The opening up of Hong Kong in 2007 created an Asian hub for the rapidly expanding Asian markets, while Langtons in Australia, with its wine auctions and its classification of Australian wine, has done a great job of helping to create recognition and a secondary market for Australia’s finest wines.

The thrill of the live auction may no longer be quite what it was, but online auctions have added choice and convenience to the sale of fine wines globally. It also makes it easier for the nervous twitchers of this world to avoid having a wine knocked down to them after raising an innocent hand, a reminder that the watchword when buying wine at auction should always be caveat emptor.

 

 

Making a bid? Five things to thing about!
1. Once you know what lot to bid for, make up your mind on the price you’re going to offer and stick to it. 

2. If there is a lot which is an 11-bottle case, avoid it. The seller probably tried the first bottle, didn’t like it, or found it faulty, and put it up for auction. 

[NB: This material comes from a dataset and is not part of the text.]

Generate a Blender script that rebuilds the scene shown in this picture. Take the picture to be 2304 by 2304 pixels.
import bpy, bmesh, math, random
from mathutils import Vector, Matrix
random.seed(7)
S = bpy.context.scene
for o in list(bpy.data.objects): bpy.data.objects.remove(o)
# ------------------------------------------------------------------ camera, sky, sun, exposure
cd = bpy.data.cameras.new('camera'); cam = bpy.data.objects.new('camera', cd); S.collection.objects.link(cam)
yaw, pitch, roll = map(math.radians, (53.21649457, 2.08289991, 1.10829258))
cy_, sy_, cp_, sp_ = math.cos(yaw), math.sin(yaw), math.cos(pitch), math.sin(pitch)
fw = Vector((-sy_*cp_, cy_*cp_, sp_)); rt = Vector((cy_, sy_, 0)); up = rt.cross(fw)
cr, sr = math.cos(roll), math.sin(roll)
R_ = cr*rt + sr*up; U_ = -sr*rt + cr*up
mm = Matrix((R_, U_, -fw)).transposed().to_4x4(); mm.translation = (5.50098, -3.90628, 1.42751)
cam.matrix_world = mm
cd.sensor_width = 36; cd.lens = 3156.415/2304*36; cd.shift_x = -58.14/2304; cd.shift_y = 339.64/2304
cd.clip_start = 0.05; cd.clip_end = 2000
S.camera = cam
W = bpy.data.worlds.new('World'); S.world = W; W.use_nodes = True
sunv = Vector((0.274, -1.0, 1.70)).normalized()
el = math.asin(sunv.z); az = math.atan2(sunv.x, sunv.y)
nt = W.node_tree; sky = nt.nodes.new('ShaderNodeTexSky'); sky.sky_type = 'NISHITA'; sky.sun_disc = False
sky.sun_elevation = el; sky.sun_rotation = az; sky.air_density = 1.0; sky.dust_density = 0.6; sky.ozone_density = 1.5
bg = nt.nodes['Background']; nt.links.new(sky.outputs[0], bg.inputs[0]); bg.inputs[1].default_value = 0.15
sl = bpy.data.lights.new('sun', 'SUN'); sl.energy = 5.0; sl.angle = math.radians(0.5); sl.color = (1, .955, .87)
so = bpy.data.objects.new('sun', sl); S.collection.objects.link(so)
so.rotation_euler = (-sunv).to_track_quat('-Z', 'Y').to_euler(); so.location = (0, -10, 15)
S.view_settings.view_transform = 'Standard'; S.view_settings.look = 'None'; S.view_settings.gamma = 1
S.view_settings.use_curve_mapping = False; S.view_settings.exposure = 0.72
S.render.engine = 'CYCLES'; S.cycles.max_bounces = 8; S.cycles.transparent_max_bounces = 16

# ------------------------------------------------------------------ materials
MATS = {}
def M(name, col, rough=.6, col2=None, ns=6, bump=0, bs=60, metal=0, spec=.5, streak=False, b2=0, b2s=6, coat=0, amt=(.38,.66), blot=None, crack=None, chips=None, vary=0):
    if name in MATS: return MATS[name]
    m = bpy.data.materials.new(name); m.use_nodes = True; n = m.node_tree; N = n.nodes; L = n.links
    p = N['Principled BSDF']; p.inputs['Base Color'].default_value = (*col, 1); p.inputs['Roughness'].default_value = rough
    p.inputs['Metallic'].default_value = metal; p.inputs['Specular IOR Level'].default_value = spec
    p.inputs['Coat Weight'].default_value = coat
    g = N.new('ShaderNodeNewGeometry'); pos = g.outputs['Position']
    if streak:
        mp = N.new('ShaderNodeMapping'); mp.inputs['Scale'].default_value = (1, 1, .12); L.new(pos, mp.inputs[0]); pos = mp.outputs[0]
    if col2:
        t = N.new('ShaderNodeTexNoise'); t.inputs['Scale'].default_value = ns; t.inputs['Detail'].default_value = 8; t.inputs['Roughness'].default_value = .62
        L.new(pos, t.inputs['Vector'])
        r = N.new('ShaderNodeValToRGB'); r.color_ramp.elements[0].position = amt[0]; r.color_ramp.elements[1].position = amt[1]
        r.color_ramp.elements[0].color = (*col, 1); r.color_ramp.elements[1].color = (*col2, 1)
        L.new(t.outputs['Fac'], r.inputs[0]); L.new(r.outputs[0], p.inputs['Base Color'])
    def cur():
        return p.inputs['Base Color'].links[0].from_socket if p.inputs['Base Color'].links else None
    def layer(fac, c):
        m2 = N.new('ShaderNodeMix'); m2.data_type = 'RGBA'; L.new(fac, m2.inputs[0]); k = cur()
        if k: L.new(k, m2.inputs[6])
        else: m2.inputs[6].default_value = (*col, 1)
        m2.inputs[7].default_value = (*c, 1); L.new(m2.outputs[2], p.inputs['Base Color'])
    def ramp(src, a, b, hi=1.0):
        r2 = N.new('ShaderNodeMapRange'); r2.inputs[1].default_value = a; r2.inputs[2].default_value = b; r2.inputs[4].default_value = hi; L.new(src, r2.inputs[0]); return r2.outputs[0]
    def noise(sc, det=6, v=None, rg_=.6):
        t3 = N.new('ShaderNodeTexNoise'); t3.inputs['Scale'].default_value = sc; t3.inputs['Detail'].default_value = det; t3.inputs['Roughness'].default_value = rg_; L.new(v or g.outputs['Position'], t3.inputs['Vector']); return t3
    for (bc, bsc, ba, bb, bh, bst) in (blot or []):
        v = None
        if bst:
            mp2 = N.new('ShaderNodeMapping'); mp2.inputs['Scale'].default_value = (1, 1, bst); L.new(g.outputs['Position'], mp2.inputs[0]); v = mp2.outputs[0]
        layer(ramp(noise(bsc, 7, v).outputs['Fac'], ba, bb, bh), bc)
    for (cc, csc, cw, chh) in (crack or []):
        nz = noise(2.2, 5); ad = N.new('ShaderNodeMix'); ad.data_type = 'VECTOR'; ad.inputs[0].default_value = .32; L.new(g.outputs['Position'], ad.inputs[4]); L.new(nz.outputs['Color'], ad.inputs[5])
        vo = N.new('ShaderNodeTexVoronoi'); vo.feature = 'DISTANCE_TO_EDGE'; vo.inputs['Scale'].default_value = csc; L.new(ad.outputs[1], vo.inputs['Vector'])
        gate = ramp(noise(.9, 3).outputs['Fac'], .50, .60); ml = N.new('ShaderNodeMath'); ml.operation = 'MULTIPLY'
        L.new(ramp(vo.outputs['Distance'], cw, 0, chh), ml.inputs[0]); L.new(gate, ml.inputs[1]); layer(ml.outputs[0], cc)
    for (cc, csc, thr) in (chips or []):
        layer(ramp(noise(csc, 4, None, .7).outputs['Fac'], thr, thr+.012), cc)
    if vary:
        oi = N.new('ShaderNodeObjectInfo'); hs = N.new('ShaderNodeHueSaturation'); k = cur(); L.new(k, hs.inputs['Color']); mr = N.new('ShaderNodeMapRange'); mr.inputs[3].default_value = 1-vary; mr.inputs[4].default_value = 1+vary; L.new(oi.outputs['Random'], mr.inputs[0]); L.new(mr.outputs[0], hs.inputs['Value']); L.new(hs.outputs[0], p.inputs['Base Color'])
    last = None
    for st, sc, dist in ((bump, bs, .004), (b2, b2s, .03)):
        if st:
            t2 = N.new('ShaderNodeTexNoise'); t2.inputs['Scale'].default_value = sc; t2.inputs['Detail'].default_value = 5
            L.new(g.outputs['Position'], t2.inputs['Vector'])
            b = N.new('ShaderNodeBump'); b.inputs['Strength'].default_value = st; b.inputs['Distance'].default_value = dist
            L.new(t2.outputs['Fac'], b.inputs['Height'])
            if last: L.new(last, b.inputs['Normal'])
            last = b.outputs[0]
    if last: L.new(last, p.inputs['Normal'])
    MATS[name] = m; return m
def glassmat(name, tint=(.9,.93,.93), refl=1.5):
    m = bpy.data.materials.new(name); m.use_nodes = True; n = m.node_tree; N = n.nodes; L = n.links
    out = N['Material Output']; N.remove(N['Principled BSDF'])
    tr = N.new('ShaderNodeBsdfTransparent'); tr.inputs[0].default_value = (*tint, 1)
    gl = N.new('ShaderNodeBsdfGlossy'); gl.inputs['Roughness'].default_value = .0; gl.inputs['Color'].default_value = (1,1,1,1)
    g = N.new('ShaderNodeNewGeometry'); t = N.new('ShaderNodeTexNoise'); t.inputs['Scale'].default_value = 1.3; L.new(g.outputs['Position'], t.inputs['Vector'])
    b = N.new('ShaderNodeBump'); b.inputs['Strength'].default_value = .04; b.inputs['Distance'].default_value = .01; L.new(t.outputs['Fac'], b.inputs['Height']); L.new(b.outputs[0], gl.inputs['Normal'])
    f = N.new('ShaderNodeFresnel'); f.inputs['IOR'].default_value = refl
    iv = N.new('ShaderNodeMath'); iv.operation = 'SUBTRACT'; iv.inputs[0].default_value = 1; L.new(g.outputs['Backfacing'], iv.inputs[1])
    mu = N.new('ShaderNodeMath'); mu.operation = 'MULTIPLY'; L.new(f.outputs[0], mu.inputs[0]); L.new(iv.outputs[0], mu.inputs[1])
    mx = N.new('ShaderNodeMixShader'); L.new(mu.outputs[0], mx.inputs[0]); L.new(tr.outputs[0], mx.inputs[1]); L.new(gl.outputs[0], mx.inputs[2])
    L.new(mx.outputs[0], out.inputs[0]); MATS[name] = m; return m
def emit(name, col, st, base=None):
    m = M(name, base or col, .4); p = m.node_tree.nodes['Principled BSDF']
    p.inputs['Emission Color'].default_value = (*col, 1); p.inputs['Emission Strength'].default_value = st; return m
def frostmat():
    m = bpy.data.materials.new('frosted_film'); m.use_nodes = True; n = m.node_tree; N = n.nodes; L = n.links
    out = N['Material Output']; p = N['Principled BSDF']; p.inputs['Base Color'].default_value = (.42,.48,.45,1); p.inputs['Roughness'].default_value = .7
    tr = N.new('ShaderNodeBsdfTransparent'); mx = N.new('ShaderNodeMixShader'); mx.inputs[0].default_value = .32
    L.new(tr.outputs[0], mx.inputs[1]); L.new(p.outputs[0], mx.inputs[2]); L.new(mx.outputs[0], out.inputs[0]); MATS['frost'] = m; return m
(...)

3. Forming a small group of three of four helps to share the financial load and gives you more flexibility when it comes to buying more than one case of wine.

4. If you’re investing rather than collecting, make sure you buy in bond, if possible, as it’s much easier then to dispose of the wine to a collector in another country.

5. If the description in the catalogue fails to inspire you with confidence because the ullage level is low or the provenance suspect, avoid.